Available data:
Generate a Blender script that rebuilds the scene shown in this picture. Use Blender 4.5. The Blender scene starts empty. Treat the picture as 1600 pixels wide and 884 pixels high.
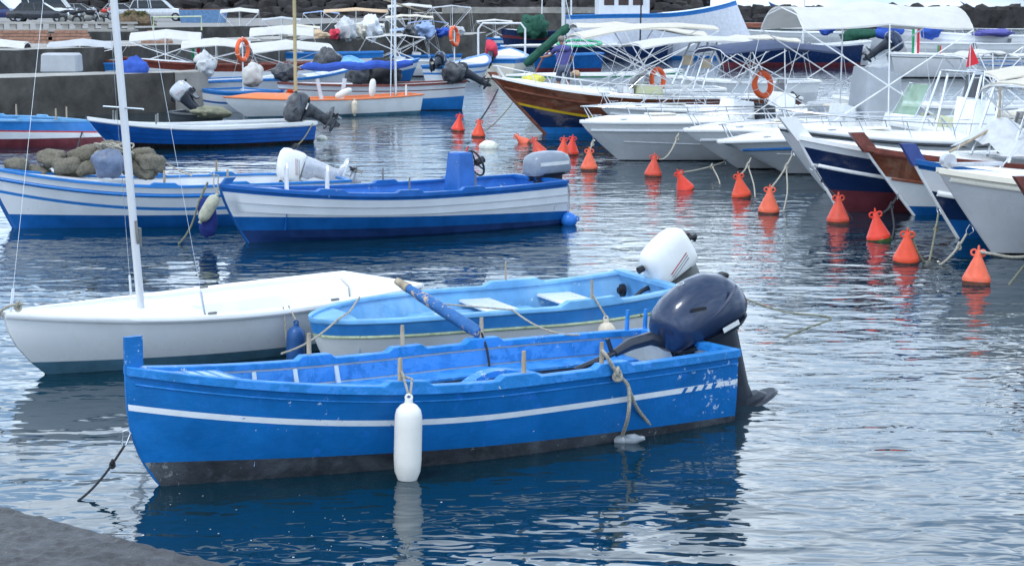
import bpy, math, random
from mathutils import Vector, Matrix, noise
R = math.radians
random.seed(7)
sc = bpy.context.scene
COL = sc.collection
# ------------------------------------------------------------ camera, world, sun, exposure
F, CH, YH = 3100.0, 3.1, 10.0            # focal length in photo pixels, eye height, horizon row
PITCH = math.atan((442 - YH) / F)
cd = bpy.data.cameras.new('camera'); cam = bpy.data.objects.new('camera', cd); COL.objects.link(cam)
cam.location = (0, 0, CH); cam.rotation_euler = (math.pi / 2 - PITCH, 0, 0)
cd.sensor_width = 36; cd.lens = 36 * F / 1600; cd.clip_start = 0.3; cd.clip_end = 5000
cd.dof.use_dof = True; cd.dof.focus_distance = 15.5; cd.dof.aperture_fstop = 13
sc.camera = cam
SUN_EL, SUN_AZ = 60, 215                 # azimuth from +Y clockwise; the sun stands behind the photographer's left shoulder
w = bpy.data.worlds.new('World'); sc.world = w; w.use_nodes = True
nt = w.node_tree; nt.nodes.clear()
out = nt.nodes.new('ShaderNodeOutputWorld'); bg = nt.nodes.new('ShaderNodeBackground')
sky = nt.nodes.new('ShaderNodeTexSky'); sky.sky_type = 'NISHITA'; sky.sun_disc = False
sky.sun_elevation = R(SUN_EL); sky.sun_rotation = R(SUN_AZ); sky.air_density = 1.0; sky.dust_density = 2.2; sky.ozone_density = 1.6
tc = nt.nodes.new('ShaderNodeTexCoord'); mp = nt.nodes.new('ShaderNodeMapping'); mp.inputs['Scale'].default_value = (1.6, 1.6, 4.2)
cn = nt.nodes.new('ShaderNodeTexNoise'); cn.inputs['Scale'].default_value = 1.7; cn.inputs['Detail'].default_value = 7; cn.inputs['Roughness'].default_value = .55
cr = nt.nodes.new('ShaderNodeValToRGB'); cr.color_ramp.elements[0].position = .36; cr.color_ramp.elements[1].position = .62
mx = nt.nodes.new('ShaderNodeMix'); mx.data_type = 'RGBA'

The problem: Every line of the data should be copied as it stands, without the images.

Exercise response:
Generate a Blender script that rebuilds the scene shown in this picture. Use Blender 4.5. The Blender scene starts empty. Treat the picture as 1600 pixels wide and 884 pixels high.
import bpy, math, random
from mathutils import Vector, Matrix, noise
R = math.radians
random.seed(7)
sc = bpy.context.scene
COL = sc.collection
# ------------------------------------------------------------ camera, world, sun, exposure
F, CH, YH = 3100.0, 3.1, 10.0            # focal length in photo pixels, eye height, horizon row
PITCH = math.atan((442 - YH) / F)
cd = bpy.data.cameras.new('camera'); cam = bpy.data.objects.new('camera', cd); COL.objects.link(cam)
cam.location = (0, 0, CH); cam.rotation_euler = (math.pi / 2 - PITCH, 0, 0)
cd.sensor_width = 36; cd.lens = 36 * F / 1600; cd.clip_start = 0.3; cd.clip_end = 5000
cd.dof.use_dof = True; cd.dof.focus_distance = 15.5; cd.dof.aperture_fstop = 13
sc.camera = cam
SUN_EL, SUN_AZ = 60, 215                 # azimuth from +Y clockwise; the sun stands behind the photographer's left shoulder
w = bpy.data.worlds.new('World'); sc.world = w; w.use_nodes = True
nt = w.node_tree; nt.nodes.clear()
out = nt.nodes.new('ShaderNodeOutputWorld'); bg = nt.nodes.new('ShaderNodeBackground')
sky = nt.nodes.new('ShaderNodeTexSky'); sky.sky_type = 'NISHITA'; sky.sun_disc = False
sky.sun_elevation = R(SUN_EL); sky.sun_rotation = R(SUN_AZ); sky.air_density = 1.0; sky.dust_density = 2.2; sky.ozone_density = 1.6
tc = nt.nodes.new('ShaderNodeTexCoord'); mp = nt.nodes.new('ShaderNodeMapping'); mp.inputs['Scale'].default_value = (1.6, 1.6, 4.2)
cn = nt.nodes.new('ShaderNodeTexNoise'); cn.inputs['Scale'].default_value = 1.7; cn.inputs['Detail'].default_value = 7; cn.inputs['Roughness'].default_value = .55
cr = nt.nodes.new('ShaderNodeValToRGB'); cr.color_ramp.elements[0].position = .36; cr.color_ramp.elements[1].position = .62
mx = nt.nodes.new('ShaderNodeMix'); mx.data_type = 'RGBA'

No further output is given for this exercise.